Focussing on US propaganda, Shaaban referred to Scott McClellan, spokesman in the White House from 2003 to 2006 and whose book What Happened: Inside The Bush White House and Washington Culture of Deception claimed how Bush mislead the US and the world about the war on Iraq and how it was not necessary. "The decision to invade Iraq", he says, "was a serious strategic blunder."
Shaaban also referred to Richard Clark, the previous head of counterterrorism in the White House, who said that leaving the American forces in Iraq is helpful to Al-Qaeda. Shaaban wrote that Iraq and the Middle East seem bright and prosperous from Stockholm for those who are transported in their luxurious private jets from their air-conditioned and comfortable offices to seven-star hotels and who speak about humanity and peace in a way that humanises them to the audiences of satellite TV.
But, as Shaaban asserts, "far away are the people of Palestine and Iraq who smell death and blood and who cannot even find white cloth to wrap their dead children in preparation for their burial."

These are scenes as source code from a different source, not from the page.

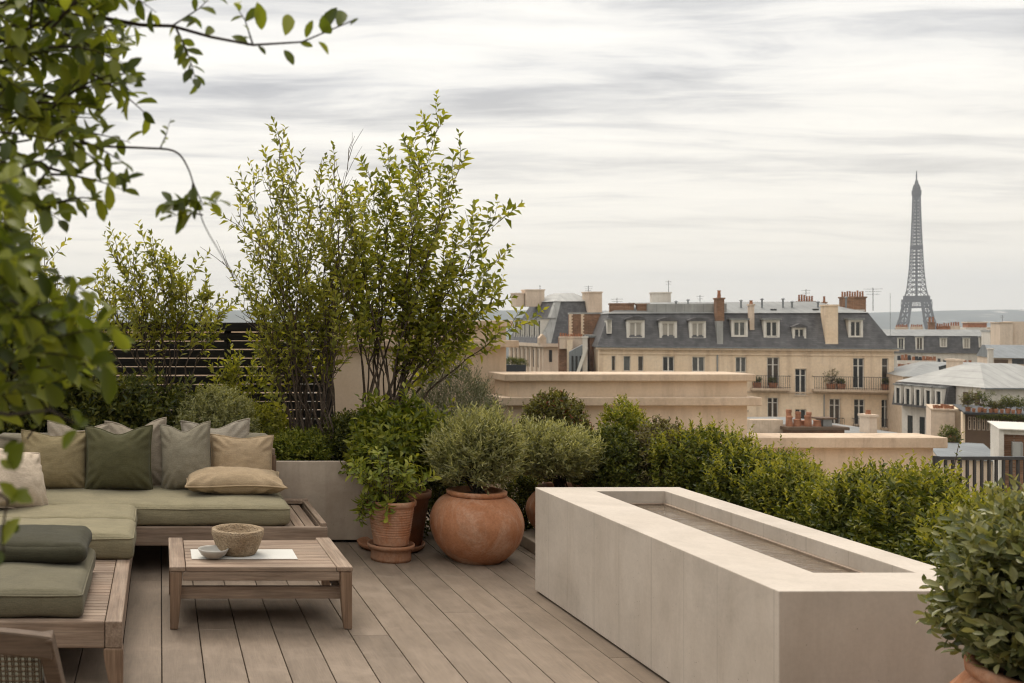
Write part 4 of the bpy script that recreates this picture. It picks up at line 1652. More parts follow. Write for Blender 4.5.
# outer second row fills the hedge's depth
hb2 = [(775, 440, 7.3, .33, 'yellow-green hedge bush standing behind the second bush, below the parapet end'),
       (868, 462, 6.3, .34, 'hedge bush of the outer row under the middle of the low parapet'),
       (962, 476, 5.6, .33, 'hedge bush of the outer row right under the dark railing')]
for i, (px, py, d, r, lb) in enumerate(hb2):
    bush('hedge_bush', lb, PX(px, d), d, PZ(py, d) - .17, r, r, 'lf_box', 130 + i, .042, .020, 1400, 8, .09, .02, HG, young='lf_young', yn=110)

bush('clipped_bush', 'dark green dome-shaped bush just beyond the far rim of the trough', PX(613, 7.5), 7.5, PZ(424, 7.5), .25, .28, 'lf_box2', 140, .032, .016, 1700, 8, .05, .085, None, .3, .12, .03)
bush('clipped_bush', 'brown-tinged rounded bush between the dark dome and the green hedge', PX(658, 7.4), 7.4, PZ(420, 7.4), .27, .28, 'lf_brown', 141, .036, .018, 1500, 8, .06, .085, None, .4, .2, .08)
bush('clipped_bush', 'yellow-green pointed bush standing against the long parapet', PX(634, 8.7), 8.7, PZ(413, 8.7), .25, .25, 'lf_bright', 142, .045, .022, 900, 8, .11, .02, None, .7, .35, .22, young='lf_young', yn=150)
bush('clipped_bush', 'red-flecked domed bush standing against the long parapet', PX(555, 8.75), 8.75, PZ(381, 8.75), .33, .28, 'lf_red', 143, .036, .019, 1700, 8, .06, .02, None, .4, .15, .06)
bush('rosemary_bush', 'grey-green rosemary bush with upright shoots in front of the tall parapet', PX(452, 8.6), 8.6, PZ(363, 8.6), .40, .30, 'lf_rosemary', 144, .036, .007, 2600, 9, .12, .02, None, .9, .25, .2, 38)
bush('low_bush', 'small dark bush low between the round jar and the kerb', PX(524, 7.75), 7.75, PZ(468, 7.75), .16, .14, 'lf_dark', 145, .032, .016, 500, 7, .06, .09)
bush('low_bush', 'dark leafy bush low behind the round jar and the wide green bush', PX(440, 8.0), 8.0, PZ(440, 8.0), .40, .25, 'lf_dark', 146, .04, .02, 1100, 7, .08, .02)

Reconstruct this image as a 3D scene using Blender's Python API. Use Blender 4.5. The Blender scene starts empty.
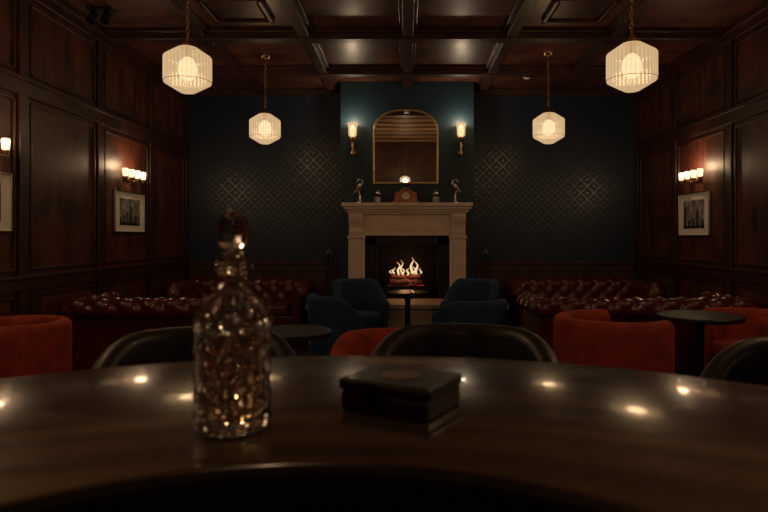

Shaaban warns that between those in Stockholm who express great care about the lives of the Iraqis, and the hell created by them for Iraq and the Iraqis, is a huge gap filled by millions of displaced people and by a way of life that is totally destroyed.
"The speeches from Stockholm and from Bush in Colorado are another addition to the propaganda war that hides the truth from the eyes and hearts of people who would love to know."